**RECORDED INFORMATION:**
○ ○ ○ ○ ○

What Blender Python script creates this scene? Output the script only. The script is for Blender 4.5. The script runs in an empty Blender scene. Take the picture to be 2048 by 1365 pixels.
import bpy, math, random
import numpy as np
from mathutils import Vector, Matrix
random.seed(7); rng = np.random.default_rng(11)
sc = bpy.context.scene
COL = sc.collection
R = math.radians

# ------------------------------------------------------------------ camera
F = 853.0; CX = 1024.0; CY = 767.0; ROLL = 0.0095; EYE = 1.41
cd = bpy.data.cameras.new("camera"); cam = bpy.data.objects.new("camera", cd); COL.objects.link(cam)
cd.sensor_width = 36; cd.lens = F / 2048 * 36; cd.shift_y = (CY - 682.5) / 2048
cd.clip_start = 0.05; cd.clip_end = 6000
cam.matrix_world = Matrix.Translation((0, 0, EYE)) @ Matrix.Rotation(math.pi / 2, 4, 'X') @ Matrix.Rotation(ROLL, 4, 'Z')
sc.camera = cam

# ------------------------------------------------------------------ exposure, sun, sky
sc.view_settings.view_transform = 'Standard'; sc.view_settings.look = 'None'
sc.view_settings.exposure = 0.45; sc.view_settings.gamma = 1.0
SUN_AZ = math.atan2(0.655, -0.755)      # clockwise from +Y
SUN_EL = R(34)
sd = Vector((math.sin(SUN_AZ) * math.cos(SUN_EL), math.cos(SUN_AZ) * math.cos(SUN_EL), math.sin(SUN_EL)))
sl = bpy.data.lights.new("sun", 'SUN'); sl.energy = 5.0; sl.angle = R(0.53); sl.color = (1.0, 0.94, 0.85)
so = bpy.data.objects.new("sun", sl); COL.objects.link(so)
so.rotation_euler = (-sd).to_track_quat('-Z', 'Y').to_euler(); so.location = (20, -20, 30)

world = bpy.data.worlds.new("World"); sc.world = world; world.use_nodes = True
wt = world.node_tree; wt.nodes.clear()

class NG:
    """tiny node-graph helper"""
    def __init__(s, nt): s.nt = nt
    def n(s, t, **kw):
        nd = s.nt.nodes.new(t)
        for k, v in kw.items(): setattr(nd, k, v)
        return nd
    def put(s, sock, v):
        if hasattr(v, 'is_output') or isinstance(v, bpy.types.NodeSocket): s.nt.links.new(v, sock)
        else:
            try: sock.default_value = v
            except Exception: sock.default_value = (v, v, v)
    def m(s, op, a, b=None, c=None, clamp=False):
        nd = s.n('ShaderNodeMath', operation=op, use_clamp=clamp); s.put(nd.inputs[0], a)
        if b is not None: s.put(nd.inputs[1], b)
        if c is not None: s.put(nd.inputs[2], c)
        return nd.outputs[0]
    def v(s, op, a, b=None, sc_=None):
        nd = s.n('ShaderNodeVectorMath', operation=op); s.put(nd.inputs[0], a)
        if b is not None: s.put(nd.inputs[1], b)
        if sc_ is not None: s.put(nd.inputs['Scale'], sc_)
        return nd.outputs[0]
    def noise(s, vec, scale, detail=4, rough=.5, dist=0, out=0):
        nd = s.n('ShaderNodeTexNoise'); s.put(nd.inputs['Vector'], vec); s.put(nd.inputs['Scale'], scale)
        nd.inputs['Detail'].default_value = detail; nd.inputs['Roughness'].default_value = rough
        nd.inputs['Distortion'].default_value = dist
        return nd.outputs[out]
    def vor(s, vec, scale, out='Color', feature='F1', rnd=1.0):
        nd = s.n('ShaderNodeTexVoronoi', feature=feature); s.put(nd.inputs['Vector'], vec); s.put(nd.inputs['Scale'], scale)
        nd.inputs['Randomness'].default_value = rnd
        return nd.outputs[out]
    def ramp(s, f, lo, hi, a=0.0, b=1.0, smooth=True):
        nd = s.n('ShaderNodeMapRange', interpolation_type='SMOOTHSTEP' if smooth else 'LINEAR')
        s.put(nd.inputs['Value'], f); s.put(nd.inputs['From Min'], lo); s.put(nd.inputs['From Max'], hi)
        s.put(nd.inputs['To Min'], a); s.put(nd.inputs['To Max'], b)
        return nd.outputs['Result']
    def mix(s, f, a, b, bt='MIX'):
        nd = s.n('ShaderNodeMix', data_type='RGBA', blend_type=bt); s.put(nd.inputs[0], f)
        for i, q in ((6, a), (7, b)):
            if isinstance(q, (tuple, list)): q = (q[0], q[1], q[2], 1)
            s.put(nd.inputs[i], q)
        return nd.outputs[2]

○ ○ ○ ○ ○

**WHAT YOU HAVE TO DO:** Report every line containing the word "scene" from the listing above.

**FINISHED TASK:**
What Blender Python script creates this scene? Output the script only. The script is for Blender 4.5. The script runs in an empty Blender scene. Take the picture to be 2048 by 1365 pixels.
sc = bpy.context.scene